You need to have attention to detail and be strong with numbers as broking is a highly numerate environment. Being good with people and having the ability to forge relationships is important if your role is client focused as mine is. You also need to be able to work well in teams. Finally an understanding of markets becomes important as you progress in your career as it will help you to generate ideas to put to clients.

How many people in your team?

14.

What sorts of social activity goes on at ICAP?

There is a lot on offer and activities to suit all… I have participated in a few sports teams and events also I go out with clients/colleagues at least once a week.

Do you go out much with work colleagues?

Yes, there are always drinks or a desk night out and they are usually great fun.

What's it like commuting everyday?

My commute isn’t too bad, I usually use the time to read the FT in the mornings.

What is the culture of the organisation, is it all sales as some people have suggested broking is?

There is a real work hard/play hard culture. In the office people are also encouraged to be entrepreneurial and think up new ideas or alternative solutions to existing methods of doing things. There is quite a focus on the bottom line too so if your good at what you do and generate revenue for the company you will go far.

How much formal training did you receive?

About 6 weeks formal classroom training, learning the basics of finance; however, I would say that the real training takes place on the job as you learn a great deal from those you sit with on your desk.

Where are most of the other graduates from?

About 50% are from the UK, 20% US, 20% EU and 10% Asia. All from top universities in their respective countries.

What was the interview process like?

Fairly standard to those at other financial institutions, there was an online application, online aptitude tests, a phone interview and an assessment centre.

Is it easy to move into other departments?

You get exposure to a range of desks and then get to select a preference, but if you are unhappy HR will help you move.

Have you taken any professional exams?

Yes, I took the FSA exam which is regulatory and then a specialist FSA exam in derivatives.

Can you name a client/deal you have worked on and outline your role and the teams role?

I can’t say much other than that I have worked on deals in the market that have been talked about in the media.

Where would you like to be in 5 years time?

Doing the same role but with larger clients.

What, are the office facilities like? And is it true that you can run up nightclub bills for “Client entertainment”?

The office facilities are pretty good. You are able to comp client entertainment so you get to go to sports events or nice restaurants but reports of huge bar tabs and vintage bottles of wine are wide of the mark.
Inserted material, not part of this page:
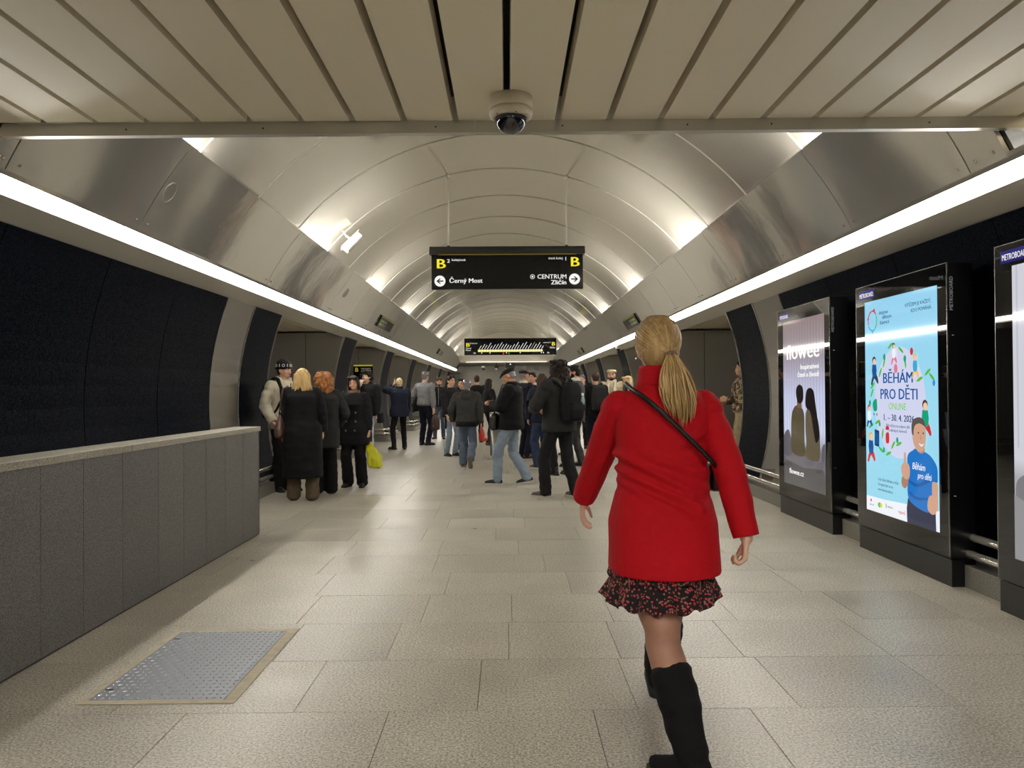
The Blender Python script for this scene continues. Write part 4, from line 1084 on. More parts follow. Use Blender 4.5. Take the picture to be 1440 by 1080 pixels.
        if t.get('hood'):
            for q in range(9):
                an = PI * (q / 8) ; x = .085 * math.cos(an); y = -.075 * math.sin(an) - .01
                p = tl((x, y + .03, 1.49 - .03 * math.sin(an) + .0)); m_.ell(p, (.045, .045, .045 + .015 * math.sin(an)), 10, 7)
            m_.ell(tl((0, -.125 - ad, 1.44)), (.105, .055, .10), 16, 10); m_.ell(tl((0, -.10 - ad * .5, 1.50)), (.09, .05, .05), 14, 9)
        me = remesh(m_, ck, 3, fold=t.get('fold', .009) * .75, fscale=t.get('fs', (6, 6, 13)), foldfn=t.get('foldfn'), name=nm)
        o = link(nm, me, ob, t['m'])
        for a, e, w_ in arms:
            d = (w_ - e).normalized(); s_ = MB(); wq = w_ - d * t.get('sleeve', .0)
            s_.chain([a * .97 + e * .03 + Vector((0, 0, -.020)), a * .5 + e * .5, e], [ur * .93, ur * .95, er], 14)
            s_.tube([e, e * .5 + wq * .5, wq], [er * .97, er * .55 + cr * .45, cr], 18)
            sm2 = remesh(s_, ck * .9, 2, fold=t.get('fold', .009) * 1.1, fscale=(10, 10, 15), name='sleeve'); link('sleeve', sm2, o, t['m'])
        if t.get('rib'):        # knitted waistband and cuffs
            MB().loft([(hem - .03 - drop, 0, 0, .155 + ad, .118 + ad), (hem + .02 - drop, 0, 0, .168 + ad, .13 + ad)], 26).obj('waistband', t['rib'], o, True)
        return o
    top = k.get('top'); topo = None
    if top: topo = garment(top.get('name', 'jacket'), top)
    # collar ring, scarf
    c = k.get('collar')
    if c:
        m_ = MB()
        for q in range(14):
            an = 2 * PI * q / 14; nx = 2 * PI * (q + 1) / 14
            for zz, rr in ((1.485, .080), (1.515, .076)):
                m_.cap(tl((rr * math.cos(an), rr * math.sin(an) * .9 + .0, zz + (.0 if math.sin(an) < .5 else -.02))), tl((rr * math.cos(nx), rr * math.sin(nx) * .9, zz + (.0 if math.sin(nx) < .5 else -.02))), c.get('r', .020), c.get('r', .020), 8)
        link(c.get('name', 'collar'), remesh(m_, .011, 2, name='collar'), ob, c['m'])
    # ---- hair and hats
    hs = k.get('hair'); R_ = random.Random(k.get('seed', 3))
    if hs:
        st, hm = hs[0], HAIR[hs[1]]; m_ = MB()
        def he(x, y, z, r): m_.ell(hd(x, y, z), r, 14, 9, HM)
        if st == 'crop': he(0, -.020, .030, (.080, .092, .086)); he(0, -.045, -.02, (.070, .058, .065))
        elif st == 'short':
            he(0, -.016, .034, (.085, .098, .092)); he(0, -.046, -.02, (.074, .062, .075))
            for q in range(26): he(R_.uniform(-.06, .06), R_.uniform(-.08, .065), .085 + R_.uniform(-.01, .02), (.022, .022, .018))
        elif st == 'bob':
            he(0, -.016, .034, (.09, .1, .094)); he(0, -.05, -.04, (.085, .06, .10))
            for s in (-1, 1): he(s * .078, -.005, -.03, (.022, .05, .10)); he(s * .048, .058, .085, (.04, .03, .025))
        elif st == 'long':
            he(0, -.016, .034, (.09, .1, .094)); he(0, -.05, -.03, (.10, .075, .10)); he(0, -.06, -.07, (.098, .062, .11))
            for s in (-1, 1): he(s * .076, -.01, -.05, (.026, .05, .13))
            for q in range(34):
                a = R_.uniform(-1.2, 1.2); x = .108 * math.sin(a); y = -.085 * math.cos(a) - .01; L = hs[2] if len(hs) > 2 else .2
                m_.chain([hd(x * .9, y, .04), hd(x * 1.05, y - .015, -.07), hd(x * 1.15 + R_.uniform(-.035, .035), y - .035, -.07 - L * R_.uniform(.7, 1.05))], [.02, .018, .007], 6)
        elif st == 'curly':
            he(0, -.016, .034, (.092, .104, .098)); he(0, -.05, -.02, (.085, .07, .09))
            for q in range(90):
                a = R_.uniform(0, 2 * PI); z = R_.uniform(-.09, .13); rr = .1 + R_.uniform(0, .022)
                x, y = rr * math.sin(a), rr * math.cos(a) - .015
                zr = math.sqrt(max(.05, 1 - (max(0, z - .02) / .14) ** 2))
                if y > .05 and z < .055: continue
                he(x * zr, y * zr, z, (.02, .02, .02))
        elif st == 'longcurly':
            he(0, -.016, .034, (.094, .104, .098)); he(0, -.06, -.06, (.1, .07, .13))
            L = hs[2] if len(hs) > 2 else .2
            for q in range(150):
                a = R_.uniform(-2.2, 2.2); z = R_.uniform(-.06 - L, .12); rr = .1 + R_.uniform(0, .03)
                x, y = rr * math.sin(a), -rr * math.cos(a) - .015
                zr = math.sqrt(max(.05, 1 - (max(0, z - .02) / .14) ** 2))
                if y > .03 and z < .06: continue
                he(x * zr, y * zr, z, (.022, .022, .026))
        elif st == 'fringe':
            he(0, -.020, .030, (.079, .088, .078)); he(0, -.045, -.025, (.072, .056, .06))
        link('hair', remesh(m_, hs[3] if len(hs) > 3 else .010, 2, fold=.006 if hs[0] in ('long', 'longcurly', 'curly', 'bob') else .0025, fscale=(50, 50, 14), name='hair'), ob, hm)
    if k.get('beard'):
        m_ = MB(); m_.ell(hd(0, .045, -.082), (.05, .05, .042), 14, 9, HM)
        for s in (-1, 1): m_.ell(hd(s * .052, .02, -.05), (.018, .035, .045), 10, 7, HM)
        m_.chain([hd(-.025, .087, -.046), hd(0, .097, -.043), hd(.025, .087, -.046)], [.007, .008, .007], 8)
        link('beard', remesh(m_, .009, 1, name='beard'), ob, HAIR[k['beard']])
    if k.get('glasses'):
        gl = MB()
        for s in (-1, 1):
            gl.tube([hd(s * .033 + .021 * math.cos(t), .100, .004 + .017 * math.sin(t)) for t in [2 * PI * q / 14 for q in range(15)]], .0022, 6)
            gl.tube([hd(s * .054, .1, .008), hd(s * .078, .07, .008), hd(s * .082, -.005, .004)], .0022, 6)
        gl.tube([hd(-.012, .102, .008), hd(.012, .102, .008)], .0022, 6); gl.obj('glasses', M_bpaint, ob)
    hat = k.get('hat')
    if hat:
        m_ = MB()
        if hat[0] == 'flatcap':
            m_.ell(hd(0, -.014, .066), (.092, .110, .046), 18, 9, HM @ Matrix.Rotation(-.12, 3, 'X')); m_.ell(hd(0, .03, .058), (.085, .088, .032), 18, 9, HM @ Matrix.Rotation(-.2, 3, 'X')); m_.ell(hd(0, -.012, .045), (.086, .102, .028), 18, 9, HM)
            m_.ell(hd(0, .102, .034), (.060, .048, .010), 16, 7, HM @ Matrix.Rotation(-.35, 3, 'X'))
            link('flat_cap', remesh(m_, .010, 2, fold=.003, fscale=(20, 20, 20), name='flat_cap'), ob, hat[1])
        elif hat[0] == 'beanie':
            m_.ell(hd(0, -.014, .055), (.088, .104, .104), 20, 11, HM)
            for q in range(20):
                a, b_ = 2 * PI * q / 20, 2 * PI * (q + 1) / 20
                m_.cap(hd(.086 * math.cos(a), .102 * math.sin(a) - .014, .034 - .012 * math.cos(a * 0)), hd(.086 * math.cos(b_), .102 * math.sin(b_) - .014, .034), .014, .014, 6)
            hb = link('beanie', remesh(m_, .009, 2, name='beanie'), ob, hat[1])
            wm = mat('beanie_print', rgb(220, 220, 215), .8)
            for q in range(9):      # white knitted marks round the band: rings and bars
                a = -1.9 + q * .48; c0 = lambda da, dz: hd(.100 * math.sin(a + da), .116 * math.cos(a + da) - .014, .060 + dz)
                if q % 2 == 0: MB().tube([c0(.15 * math.cos(t), .017 * math.sin(t)) for t in [2 * PI * i / 12 for i in range(13)]], .0035, 6).obj('knit_mark', wm, hb)
                else: MB().tube([c0(0, -.018), c0(0, .020)], .0045, 6).obj('knit_mark', wm, hb)
        elif hat[0] == 'pakol':
            m_.ell(hd(0, -.01, .095), (.10, .112, .028), 18, 9, HM)
            for q in range(18):
                a, b_ = 2 * PI * q / 18, 2 * PI * (q + 1) / 18
                m_.cap(hd(.085 * math.cos(a), .1 * math.sin(a) - .01, .068), hd(.085 * math.cos(b_), .1 * math.sin(b_) - .01, .068), .021, .021, 8)
            link('rolled_hat', remesh(m_, .010, 2, fold=.003, fscale=(20, 20, 20), name='rolled_hat'), ob, hat[1])
    return dict(o=ob, sc=sc, tl=tl, hd=hd, arms=arms, legs=legs, g=g, yaw=yaw, sh=sh, top=topo,
                w=lambda p: ob_world(g, yaw, sc, p), HM=HM)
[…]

The great thing about client entertainment is that you are often able to learn a lot about your client in a more relaxed environment.

What/where did you study at undergrad?

Nottingham.

What did you get?

1.1

You said before that broking required you to be fairly numerate so what skill do you wish you had or could take a course in that would make you better at your job?

Being an excel wiz would make me better at my job, however its not essential . Fluency in a couple of languages would probably allow me access to a more diverse pool of clients so knowing either French or Mandarin would be helpful.

How does what you do differ to the perception of your job?

There is a lot of responsibility given to you very quickly as a graduate, it's not a case of reconciling trades for the first few years watching the senior brokers. People also respect you no matter how long you have been at ICAP if you are good at what you do.

Do you get to travel? Or can you move abroad with ICAP?

I personally haven’t travelled but there are a number of opportunities available abroad as ICAP are in a number of countries around the globe.

How many days holiday do you get a year?

21 days but that increases to 25 days after 2 years of working at ICAP.

Is it easy to book time off?

Yes, its not a problem as long as you give some advanced warning and it doesn’t conflict with other people's holiday.